▶ SUPPLIED INFORMATION
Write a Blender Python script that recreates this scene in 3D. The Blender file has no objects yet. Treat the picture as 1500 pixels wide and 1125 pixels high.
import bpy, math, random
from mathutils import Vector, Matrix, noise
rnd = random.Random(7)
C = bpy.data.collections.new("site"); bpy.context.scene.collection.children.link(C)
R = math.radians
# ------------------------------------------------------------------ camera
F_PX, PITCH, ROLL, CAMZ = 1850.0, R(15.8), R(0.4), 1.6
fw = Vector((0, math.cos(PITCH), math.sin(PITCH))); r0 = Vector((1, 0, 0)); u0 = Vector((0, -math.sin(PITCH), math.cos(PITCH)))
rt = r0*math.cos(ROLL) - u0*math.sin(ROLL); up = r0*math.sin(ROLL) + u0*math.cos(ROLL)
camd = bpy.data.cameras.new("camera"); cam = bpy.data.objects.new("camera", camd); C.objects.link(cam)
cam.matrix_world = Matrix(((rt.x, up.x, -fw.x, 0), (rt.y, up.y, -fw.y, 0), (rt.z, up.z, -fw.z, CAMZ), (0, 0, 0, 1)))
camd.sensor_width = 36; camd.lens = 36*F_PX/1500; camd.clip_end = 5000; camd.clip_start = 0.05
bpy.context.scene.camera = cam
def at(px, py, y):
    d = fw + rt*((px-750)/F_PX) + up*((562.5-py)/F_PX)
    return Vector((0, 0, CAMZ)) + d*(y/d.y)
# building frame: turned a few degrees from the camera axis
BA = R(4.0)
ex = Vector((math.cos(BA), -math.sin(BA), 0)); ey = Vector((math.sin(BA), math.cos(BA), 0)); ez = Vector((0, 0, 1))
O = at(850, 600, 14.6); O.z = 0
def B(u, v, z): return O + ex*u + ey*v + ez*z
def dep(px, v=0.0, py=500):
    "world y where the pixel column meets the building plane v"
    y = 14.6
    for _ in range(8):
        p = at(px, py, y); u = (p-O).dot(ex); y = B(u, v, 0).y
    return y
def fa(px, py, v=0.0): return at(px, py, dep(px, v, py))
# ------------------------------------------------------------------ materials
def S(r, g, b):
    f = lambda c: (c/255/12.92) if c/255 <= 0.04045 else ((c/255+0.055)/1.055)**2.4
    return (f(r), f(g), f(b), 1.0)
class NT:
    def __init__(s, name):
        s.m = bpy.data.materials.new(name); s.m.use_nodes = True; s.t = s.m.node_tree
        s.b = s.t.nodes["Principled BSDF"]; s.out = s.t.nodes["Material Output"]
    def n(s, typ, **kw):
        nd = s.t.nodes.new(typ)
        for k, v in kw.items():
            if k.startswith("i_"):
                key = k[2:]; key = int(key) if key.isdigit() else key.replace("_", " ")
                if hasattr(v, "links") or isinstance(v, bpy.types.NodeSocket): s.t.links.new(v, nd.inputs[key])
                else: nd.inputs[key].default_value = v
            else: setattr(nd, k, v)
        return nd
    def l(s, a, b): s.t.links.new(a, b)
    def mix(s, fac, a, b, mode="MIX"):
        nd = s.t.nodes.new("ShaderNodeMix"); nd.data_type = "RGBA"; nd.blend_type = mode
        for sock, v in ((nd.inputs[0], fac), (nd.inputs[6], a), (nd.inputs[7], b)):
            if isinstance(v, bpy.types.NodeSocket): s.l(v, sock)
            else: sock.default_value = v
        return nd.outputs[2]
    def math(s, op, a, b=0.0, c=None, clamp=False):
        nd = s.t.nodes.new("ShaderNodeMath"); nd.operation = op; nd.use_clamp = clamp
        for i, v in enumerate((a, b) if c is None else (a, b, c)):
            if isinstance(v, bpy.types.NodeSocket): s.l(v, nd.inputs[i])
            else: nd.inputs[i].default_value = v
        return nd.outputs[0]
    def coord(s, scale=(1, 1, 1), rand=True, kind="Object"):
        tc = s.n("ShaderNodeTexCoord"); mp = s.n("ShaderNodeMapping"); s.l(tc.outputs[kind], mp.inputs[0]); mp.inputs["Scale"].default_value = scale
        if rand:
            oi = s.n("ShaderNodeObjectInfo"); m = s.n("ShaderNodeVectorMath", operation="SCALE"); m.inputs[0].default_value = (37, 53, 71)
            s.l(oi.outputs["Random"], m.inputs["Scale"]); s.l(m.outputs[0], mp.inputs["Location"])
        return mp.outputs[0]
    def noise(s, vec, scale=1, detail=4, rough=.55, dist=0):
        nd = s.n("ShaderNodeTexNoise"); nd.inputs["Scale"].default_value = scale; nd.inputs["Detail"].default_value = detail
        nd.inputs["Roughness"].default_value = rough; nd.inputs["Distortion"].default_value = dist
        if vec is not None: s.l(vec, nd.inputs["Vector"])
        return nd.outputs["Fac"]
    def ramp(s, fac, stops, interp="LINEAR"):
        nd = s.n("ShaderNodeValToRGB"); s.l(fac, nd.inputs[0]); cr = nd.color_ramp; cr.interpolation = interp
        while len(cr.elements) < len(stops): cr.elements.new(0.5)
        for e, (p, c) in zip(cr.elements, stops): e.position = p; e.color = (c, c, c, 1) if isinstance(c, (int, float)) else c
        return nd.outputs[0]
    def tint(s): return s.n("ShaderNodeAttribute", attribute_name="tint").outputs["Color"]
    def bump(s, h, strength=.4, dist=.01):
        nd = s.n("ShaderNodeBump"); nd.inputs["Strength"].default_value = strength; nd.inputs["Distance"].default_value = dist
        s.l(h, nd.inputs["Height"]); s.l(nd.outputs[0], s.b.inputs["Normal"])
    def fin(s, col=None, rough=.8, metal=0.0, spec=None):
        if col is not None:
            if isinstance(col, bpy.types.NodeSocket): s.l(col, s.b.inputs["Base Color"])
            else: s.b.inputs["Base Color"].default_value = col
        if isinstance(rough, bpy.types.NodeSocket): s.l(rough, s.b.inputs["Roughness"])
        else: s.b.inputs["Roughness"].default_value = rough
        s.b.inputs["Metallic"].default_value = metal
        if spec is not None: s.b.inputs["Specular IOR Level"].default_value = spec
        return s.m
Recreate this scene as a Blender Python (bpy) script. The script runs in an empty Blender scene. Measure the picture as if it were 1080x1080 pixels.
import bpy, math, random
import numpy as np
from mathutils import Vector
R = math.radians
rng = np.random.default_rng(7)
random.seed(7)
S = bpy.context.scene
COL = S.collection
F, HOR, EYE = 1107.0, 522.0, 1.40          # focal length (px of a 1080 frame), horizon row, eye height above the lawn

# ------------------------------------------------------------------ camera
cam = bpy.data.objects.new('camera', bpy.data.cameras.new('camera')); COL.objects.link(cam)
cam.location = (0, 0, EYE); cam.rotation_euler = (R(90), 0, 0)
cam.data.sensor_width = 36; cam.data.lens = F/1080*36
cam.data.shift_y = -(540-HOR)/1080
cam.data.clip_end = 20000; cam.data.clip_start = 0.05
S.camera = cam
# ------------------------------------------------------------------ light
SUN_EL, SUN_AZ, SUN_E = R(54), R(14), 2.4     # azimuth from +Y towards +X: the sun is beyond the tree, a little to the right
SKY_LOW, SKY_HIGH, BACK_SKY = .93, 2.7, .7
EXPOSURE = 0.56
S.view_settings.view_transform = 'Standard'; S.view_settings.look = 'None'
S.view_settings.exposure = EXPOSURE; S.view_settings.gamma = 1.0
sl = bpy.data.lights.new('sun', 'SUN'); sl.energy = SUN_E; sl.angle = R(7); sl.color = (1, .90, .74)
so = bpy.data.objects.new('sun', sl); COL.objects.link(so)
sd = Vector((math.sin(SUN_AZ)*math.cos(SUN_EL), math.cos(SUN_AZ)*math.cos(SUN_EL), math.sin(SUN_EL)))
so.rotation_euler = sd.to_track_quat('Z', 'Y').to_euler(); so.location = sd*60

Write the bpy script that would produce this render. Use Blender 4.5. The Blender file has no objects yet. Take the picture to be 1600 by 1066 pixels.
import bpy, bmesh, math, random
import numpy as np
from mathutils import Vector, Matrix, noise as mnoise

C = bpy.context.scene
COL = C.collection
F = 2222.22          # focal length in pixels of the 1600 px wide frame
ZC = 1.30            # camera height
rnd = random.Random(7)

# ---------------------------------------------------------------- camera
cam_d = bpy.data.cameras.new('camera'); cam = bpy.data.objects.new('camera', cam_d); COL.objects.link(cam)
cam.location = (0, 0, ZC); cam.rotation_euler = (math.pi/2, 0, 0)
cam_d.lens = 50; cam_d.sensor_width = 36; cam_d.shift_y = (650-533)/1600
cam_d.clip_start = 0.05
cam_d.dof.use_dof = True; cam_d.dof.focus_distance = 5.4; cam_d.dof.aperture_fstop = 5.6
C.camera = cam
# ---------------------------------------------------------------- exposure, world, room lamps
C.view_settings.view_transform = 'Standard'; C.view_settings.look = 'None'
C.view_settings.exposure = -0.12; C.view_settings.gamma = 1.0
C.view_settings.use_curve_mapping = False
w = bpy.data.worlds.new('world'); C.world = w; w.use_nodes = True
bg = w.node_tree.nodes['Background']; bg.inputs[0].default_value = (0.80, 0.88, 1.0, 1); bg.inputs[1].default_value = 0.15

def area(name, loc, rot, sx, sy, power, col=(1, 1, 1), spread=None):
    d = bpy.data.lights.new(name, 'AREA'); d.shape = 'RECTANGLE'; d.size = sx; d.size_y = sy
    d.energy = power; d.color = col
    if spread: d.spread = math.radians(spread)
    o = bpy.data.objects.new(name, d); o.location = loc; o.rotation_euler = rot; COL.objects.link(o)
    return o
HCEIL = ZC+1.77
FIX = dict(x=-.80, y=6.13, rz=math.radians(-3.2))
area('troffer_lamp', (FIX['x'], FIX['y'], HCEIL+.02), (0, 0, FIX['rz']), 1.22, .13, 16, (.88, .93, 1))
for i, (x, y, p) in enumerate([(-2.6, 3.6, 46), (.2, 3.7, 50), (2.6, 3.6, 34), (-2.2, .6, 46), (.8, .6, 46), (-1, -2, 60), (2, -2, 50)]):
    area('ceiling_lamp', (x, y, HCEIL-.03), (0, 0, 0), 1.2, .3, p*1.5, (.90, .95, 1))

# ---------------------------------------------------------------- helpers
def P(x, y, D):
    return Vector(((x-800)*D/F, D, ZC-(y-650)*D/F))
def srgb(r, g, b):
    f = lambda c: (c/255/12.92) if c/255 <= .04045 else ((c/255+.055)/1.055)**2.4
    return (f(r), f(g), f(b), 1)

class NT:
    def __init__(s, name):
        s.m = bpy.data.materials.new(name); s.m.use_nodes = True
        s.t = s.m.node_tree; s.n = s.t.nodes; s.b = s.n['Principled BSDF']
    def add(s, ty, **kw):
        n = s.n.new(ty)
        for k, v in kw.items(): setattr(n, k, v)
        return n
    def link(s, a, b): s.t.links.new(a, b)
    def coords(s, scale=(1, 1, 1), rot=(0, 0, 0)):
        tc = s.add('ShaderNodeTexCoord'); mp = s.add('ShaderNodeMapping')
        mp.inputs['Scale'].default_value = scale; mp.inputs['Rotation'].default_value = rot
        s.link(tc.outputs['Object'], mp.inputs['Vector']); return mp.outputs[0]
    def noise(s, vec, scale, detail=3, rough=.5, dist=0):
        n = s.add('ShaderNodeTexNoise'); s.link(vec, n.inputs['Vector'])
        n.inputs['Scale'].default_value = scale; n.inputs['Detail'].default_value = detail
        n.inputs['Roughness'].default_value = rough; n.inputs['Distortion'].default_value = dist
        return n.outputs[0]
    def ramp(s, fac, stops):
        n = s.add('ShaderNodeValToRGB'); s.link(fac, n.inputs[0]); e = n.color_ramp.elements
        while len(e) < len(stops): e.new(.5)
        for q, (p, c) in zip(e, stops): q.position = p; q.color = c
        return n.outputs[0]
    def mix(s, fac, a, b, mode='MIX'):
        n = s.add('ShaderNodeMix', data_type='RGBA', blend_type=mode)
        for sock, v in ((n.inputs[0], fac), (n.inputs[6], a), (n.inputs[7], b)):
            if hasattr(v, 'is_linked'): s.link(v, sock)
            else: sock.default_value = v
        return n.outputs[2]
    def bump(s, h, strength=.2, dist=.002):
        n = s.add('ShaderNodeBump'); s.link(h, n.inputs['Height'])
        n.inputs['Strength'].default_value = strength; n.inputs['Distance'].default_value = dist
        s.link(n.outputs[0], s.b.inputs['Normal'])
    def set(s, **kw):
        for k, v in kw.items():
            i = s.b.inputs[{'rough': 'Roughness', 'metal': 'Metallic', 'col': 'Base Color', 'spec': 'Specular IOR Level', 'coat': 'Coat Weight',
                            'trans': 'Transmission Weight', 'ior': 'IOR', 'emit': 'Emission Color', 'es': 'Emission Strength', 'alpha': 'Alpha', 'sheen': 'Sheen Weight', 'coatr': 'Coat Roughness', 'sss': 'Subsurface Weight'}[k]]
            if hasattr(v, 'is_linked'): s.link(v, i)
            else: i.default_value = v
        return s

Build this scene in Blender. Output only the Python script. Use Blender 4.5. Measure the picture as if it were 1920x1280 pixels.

▶ INSTRUCTIONS TO FOLLOW
Look through the data above. Each line containing the word "wide" needs to be copied.

▶ SOLUTION FOR THIS TASK
Write a Blender Python script that recreates this scene in 3D. The Blender file has no objects yet. Treat the picture as 1500 pixels wide and 1125 pixels high.
F = 2222.22          # focal length in pixels of the 1600 px wide frame